Respect is facile — and hackneyed — about the ways that R & B artists managed their personal and professional maneuvers. (Mary J. Blige plays a sassy Dinah Washington warning Aretha to take control of her repertoire.) Tommy and Wilson disastrously fail the fascinating interplay of the legendary moment in Muscle Shoals, Ala., when white and black artistic and spiritual confluence resulted in Franklin’s breakthrough album I Never Loved a Man the Way I Loved You.

The film’s narrative builds toward the recording of Franklin’s 1970 gospel album Amazing Grace (a return to basics), but the intricacies of flesh and spirit, career and virtue are absent. Franklin’s struggle with drinking and faith is more confused than last year’s problematic TV biopic The Clark Sisters, about Detroit’s gospel-pop group of the same name. Tommy makes the big number so splashy and synthetic that it resembles the way Dreamgirls disgraced the Motown-Supremes story.

This phony homage to Aretha Franklin doesn’t quite make up for Hollywood’s historic denial of her talent (James Brown and Michael Jackson also suffered Hollywood’s neglect). Respect reminds me of the opportunity missed by the pathetic film version of the stage musical Mama, I Want to Sing and the downright disrespect of John Landis’s misstaging of Franklin’s long-delayed film debut in The Blues Brothers (1980), where her rousing remake of “Think” had to overcome poor choreography and terrible lip-syncing.
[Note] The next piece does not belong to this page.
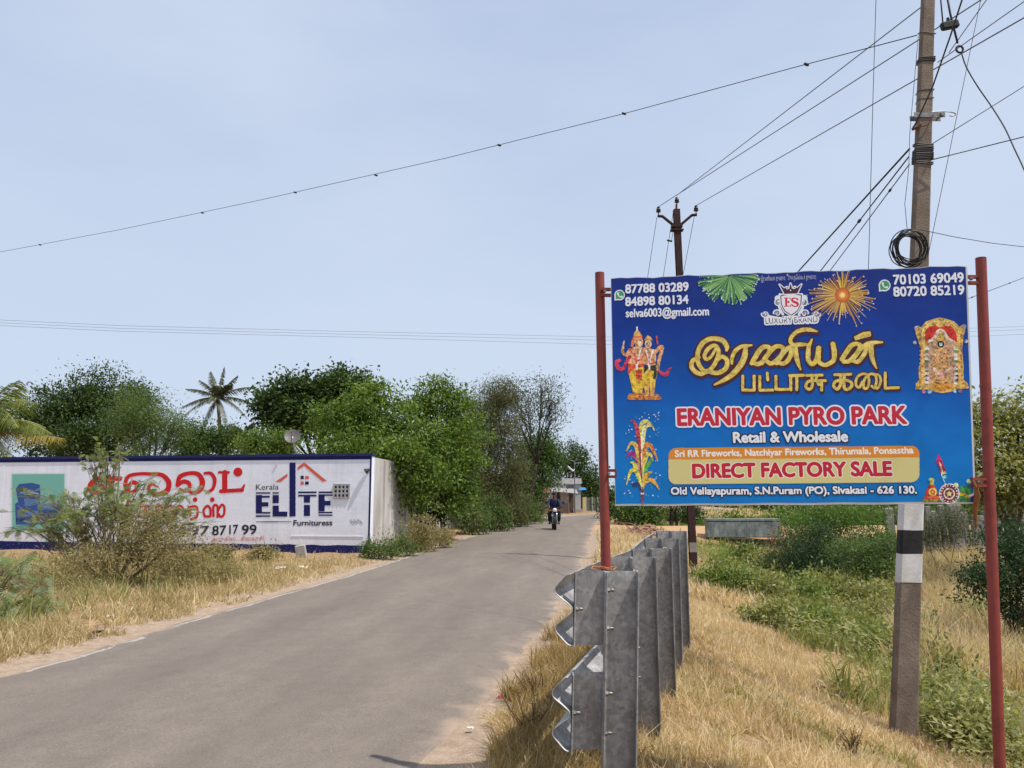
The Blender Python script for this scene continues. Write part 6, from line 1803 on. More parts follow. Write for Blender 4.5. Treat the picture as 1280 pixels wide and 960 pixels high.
# ------------------------------------------------------------ foliage
def rand_dirs(n, g=rng):
    v = g.normal(size=(n, 3)); return v / np.linalg.norm(v, axis=1, keepdims=True)
def leaf_faces(C, D, Nn, L, W_):
    """rhombic folded leaves: base C, direction D, face normal Nn"""
    side = np.cross(D, Nn); side /= np.linalg.norm(side, axis=1, keepdims=True) + 1e-9
    up = np.cross(side, D)
    L = L[:, None]; W_ = W_[:, None]
    mid = C + D * L * .45 + up * L * .06
    V = np.stack([C, mid + side * W_ * .5 - up * W_ * .12, C + D * L, mid - side * W_ * .5 - up * W_ * .12], 1).reshape(-1, 3)
    F = np.arange(len(V)).reshape(-1, 4)
    return V, F
def crown_mesh(name, parent, mat, blobs, n_leaf, L, asp=.45, clump=40, spread=.22, shell=.45, droop=.25, twigs=.15, seed=1, jit=.35, flat=.75, lumps=7):
    """leaves gathered in twig-sized clumps through the blobs' volume, ragged at the rim"""
    g = np.random.default_rng(seed)
    # every big lobe breaks up into smaller boughs with gaps of shade between them
    par = np.arange(len(blobs))
    if n_leaf >= 8000 and lumps:
        nb2, par = [], []
        for i, b_ in enumerate(blobs):
            nb2.append((*b_[:3], *(np.array(b_[3:6]) * .86))); par.append(i)
            dd_ = rand_dirs(lumps, g)
            for q_ in dd_:
                r_ = g.uniform(.6, .95); s_ = g.uniform(.24, .42)
                c_ = np.array(b_[:3]) + q_ * np.array(b_[3:6]) * r_
                nb2.append((*c_, b_[3] * s_ * 1.25, b_[4] * s_ * 1.25, b_[5] * s_ * .85)); par.append(i)
        blobs = nb2; par = np.array(par)
    vol = np.array([b[3] * b[4] * b[5] for b in blobs]) ** .6
    pk = vol / vol.sum()
    nc = max(4, n_leaf // clump)
    bi = g.choice(len(blobs), nc, p=pk)
    d = rand_dirs(nc, g)
    rad = g.random(nc) ** shell
    out = g.random(nc) < twigs
    rad[out] = g.uniform(.95, 1.13, out.sum())
    Bc = np.array([b[:3] for b in blobs])[bi]; Br = np.array([b[3:6] for b in blobs])[bi]
    wob = 1 + .28 * vnoise(d[:, 0] * 2.3 + bi * 3.1, d[:, 2] * 2.3 + d[:, 1] * 1.7, seed)[:, None]
    CC = Bc + d * rad[:, None] * Br * wob
    per = np.maximum(3, (clump * g.uniform(.35, 1.5, nc)).astype(int))
    per[out] = np.maximum(3, per[out] // 2)
    ci = np.repeat(np.arange(nc), per)
    N = len(ci)
    sp_ = spread * g.uniform(.6, 1.4, nc)[ci]
    P = CC[ci] + g.normal(size=(N, 3)) * sp_[:, None] * np.array((1, 1, flat))
    D = d[ci] * .6 + rand_dirs(N, g) * .9; D[:, 2] -= droop
    D /= np.linalg.norm(D, axis=1, keepdims=True)
    Nn = rand_dirs(N, g) * .8; Nn[:, 2] += .8
    LL = L * g.uniform(1 - jit, 1 + jit, N)
    V, F = leaf_faces(P, D, Nn, LL, LL * asp)
    keep = V.reshape(-1, 4, 3)[:, :, 2].min(1) > terrain(P[:, 0], P[:, 1]) - .02
    V = V.reshape(-1, 4, 3)[keep].reshape(-1, 3); F = np.arange(len(V)).reshape(-1, 4)
    o = np_mesh(name, V, [F], mat, parent)
    return o, CC, par[bi]
BARK = rough_mat('grey_bark', col(120, 106, 94), col(80, 68, 60), 9, .95, 0, .8, 30, (1, 1, .25))
BARKD = rough_mat('dark_bark', col(74, 62, 54), col(48, 40, 36), 9, .95, 0, .8, 30, (1, 1, .25))
def limbs_mesh(parent, base, fork_h, r0, blobs, CC, bi, mat, n_twigs=60, seed=1, lean=(0, 0), stems=1, name='trunk'):
    g = random.Random(seed)
    mb = MB()
    base = Vector(base)
    for st_ in range(stems):
        b0 = base + Vector((g.uniform(-.35, .35), g.uniform(-.3, .3), 0)) * (st_ > 0)
        fk = b0 + Vector((lean[0] + g.uniform(-.1, .1), lean[1] + g.uniform(-.1, .1), fork_h * g.uniform(.85, 1.15)))
        rr = r0 * (1 if st_ == 0 else g.uniform(.5, .8))
        mb.tube(spline(np.array([b0 - Vector((0, 0, .3)), b0 + Vector((0, 0, .1)), b0.lerp(fk, .5) + Vector((g.uniform(-.08, .08), 0, 0)), fk]), 3), np.linspace(rr * 1.15, rr * .75, 10), 8)
        for i, b in enumerate(blobs):
            if stems > 1 and i % stems != st_: continue
            c = Vector(b[:3]); mid = fk.lerp(c, .55) + Vector((g.uniform(-.2, .2), g.uniform(-.2, .2), g.uniform(-.1, .25)))
            mb.tube(spline(np.array([fk - Vector((0, 0, .05)), mid, c]), 4), np.linspace(rr * .55, rr * .22, 9), 6)
            ids = [k for k in range(len(CC)) if bi[k] == i]
            g.shuffle(ids)
            for k in ids[:max(2, n_twigs // len(blobs))]:
                q = Vector(CC[k]); s0 = fk.lerp(c, g.uniform(.5, 1.0))
                mb.tube([s0, s0.lerp(q, .5) + Vector((g.uniform(-.12, .12), g.uniform(-.12, .12), g.uniform(-.05, .15))), q], [rr * .2, rr * .12, rr * .05 + .003], 4)
    return mb.build(name, mat, parent, True)
def PB(px, py, Y, rx, ry, rd=None):
    """a crown lobe given by its place and size in the photo at depth Y"""
    c = at(px, py, Y); k = Y / 960
    return (c.x, c.y, c.z, rx * k, (rd if rd else (rx + ry) / 2) * k, ry * k)
def tree(name, label, px, Y, blobs, mat, n_leaf, L, r0=.12, fork=1.5, bark=BARK, group=None, cat='tree', trunkname='trunk', stems=1, seed=1, n_twigs=60, lean=(0, 0), **kw):
    b = foot(px, Y)
    root = empty(name, b, label, cat, group)
    o, CC, bi = crown_mesh('crown' if cat == 'tree' else 'foliage', root, mat, blobs, n_leaf, L, seed=seed, **kw)
    limbs_mesh(root, b, fork, r0, blobs, CC, bi, bark, n_twigs, seed, lean, stems, trunkname)
    return root
L_BRIGHT = leaf_mat('leaf_bright', [(.05, (.035, .062, .014)), (.35, (.092, .155, .026)), (.65, (.15, .22, .036)), (.95, (.24, .30, .06))], .36)
L_DARK = leaf_mat('leaf_dark', [(.05, (.022, .040, .012)), (.4, (.045, .078, .021)), (.75, (.075, .115, .030)), (.97, (.12, .155, .05))], .34)
L_MID = leaf_mat('leaf_mid', [(.05, (.03, .055, .016)), (.4, (.06, .105, .026)), (.75, (.095, .15, .036)), (.97, (.15, .20, .06))], .38)
L_OLIVE = leaf_mat('leaf_olive', [(.05, (.055, .058, .022)), (.4, (.088, .09, .034)), (.75, (.13, .128, .05)), (.97, (.19, .175, .075))], .3)
L_FEATH = leaf_mat('leaf_feathery', [(.05, (.05, .08, .028)), (.4, (.095, .145, .045)), (.75, (.15, .205, .065)), (.97, (.23, .27, .1))], .42)
L_GREY = leaf_mat('leaf_grey', [(.05, (.05, .062, .036)), (.5, (.10, .118, .068)), (.95, (.17, .185, .11))], .3)
L_WEED = leaf_mat('leaf_weed', [(.05, (.10, .115, .035)), (.35, (.22, .225, .075)), (.65, (.35, .335, .14)), (.97, (.54, .49, .27))], .42, .5, 2.0)
L_FRESH = leaf_mat('leaf_fresh', [(.05, (.045, .09, .02)), (.5, (.10, .18, .035)), (.95, (.19, .27, .065))], .4)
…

Every scene in Respect is lip-synced to today’s political fashion. Franklin’s art and struggles are twisted to make contemporary social-justice points — not to represent the sense of life that Franklin lived. So Cadillac Records — Darnell Martin’s film about Muddy Waters, Etta James, Little Walter, Chuck Berry, and Howlin’ Wolf — remains the best movie ever made about the geniuses of black popular music.